What pressure do you need to run to get a proper ride height?
Front? Rear?

Are the bags mounted where the coil springs were originally mounted? Did you have to trim the frame to get the bags to fit, or were the bags selected to fit inside your frame.

What type of shocks are you using, and how are they mounted. (straight up and down? angled? Is the shock mounting point far out on the lower control arm and close to the wheel?)

Did you check for full suspension travel with the springs and shocks out before you installed the airbags?

Are you using the tall stock rubber bumpstops or the short poly ones that come with the airbags?

Did you check for full shock travel with the bags installed?

Is the front end stiffness more of a problem, or the rear? Or both ends of the car?

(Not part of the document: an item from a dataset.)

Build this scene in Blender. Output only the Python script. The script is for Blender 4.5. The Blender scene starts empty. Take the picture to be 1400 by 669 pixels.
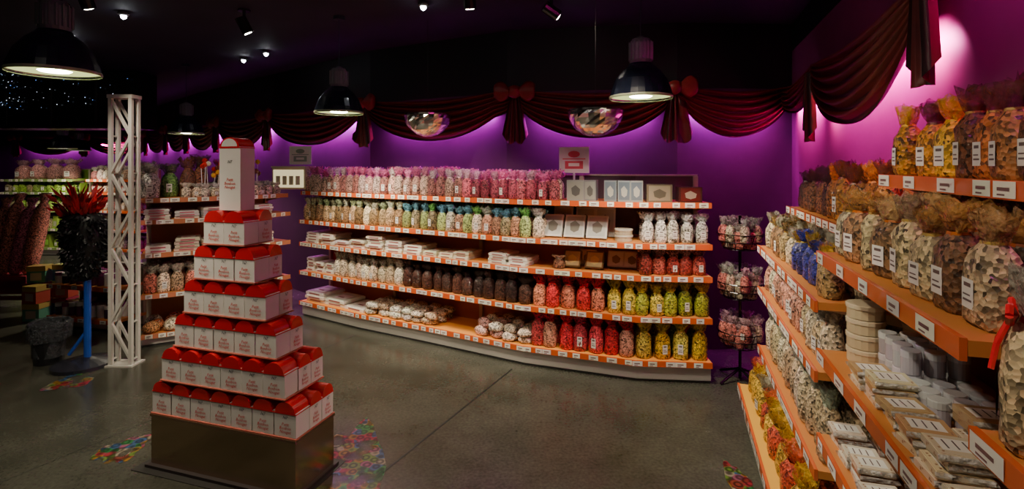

How much distance between the bumpstops and axle do you have at the proper ride height? Distance between bumpstop and lower control arm.

How do you know that the suspension is not bottoming out on the bumpstops.

It leads me to think that because you tried every pressure in the bags and the ride does not change, that there is an issue with the suspension itself, or the bag size, and how the shocks or bags are mounted.

I've installed a bunch of airbags, and the ride quality was easily changed with pressure changes, but too low of a pressure always made the car hit the bumpstops.

Alot depends on how much suspension travel you have, and the motion ratios . If you lower the car and install a too small bag so that you need a bunch of pressure to attain ride height and the ride will be stiff. I've had Air Ride Technologies specify too small an airbag for an application, and at the pressures required to attain proper ride height the ride was stiff, something to do with the physics of the compressibility of a gas.

What you heard about airbags in general being only good for trailer queens is not true, semi trucks have used airbags for many years because the ride quality was much better than springs...Look at a big moving truck, many of them use airbag suspension to protect the furniture and fragile items in their loads.

Buses use them, so do some railway cars. Guys with touring motorcycles use them as well. I made my own airbag setup for the solo seat on my rigid frame harley, and it rides great.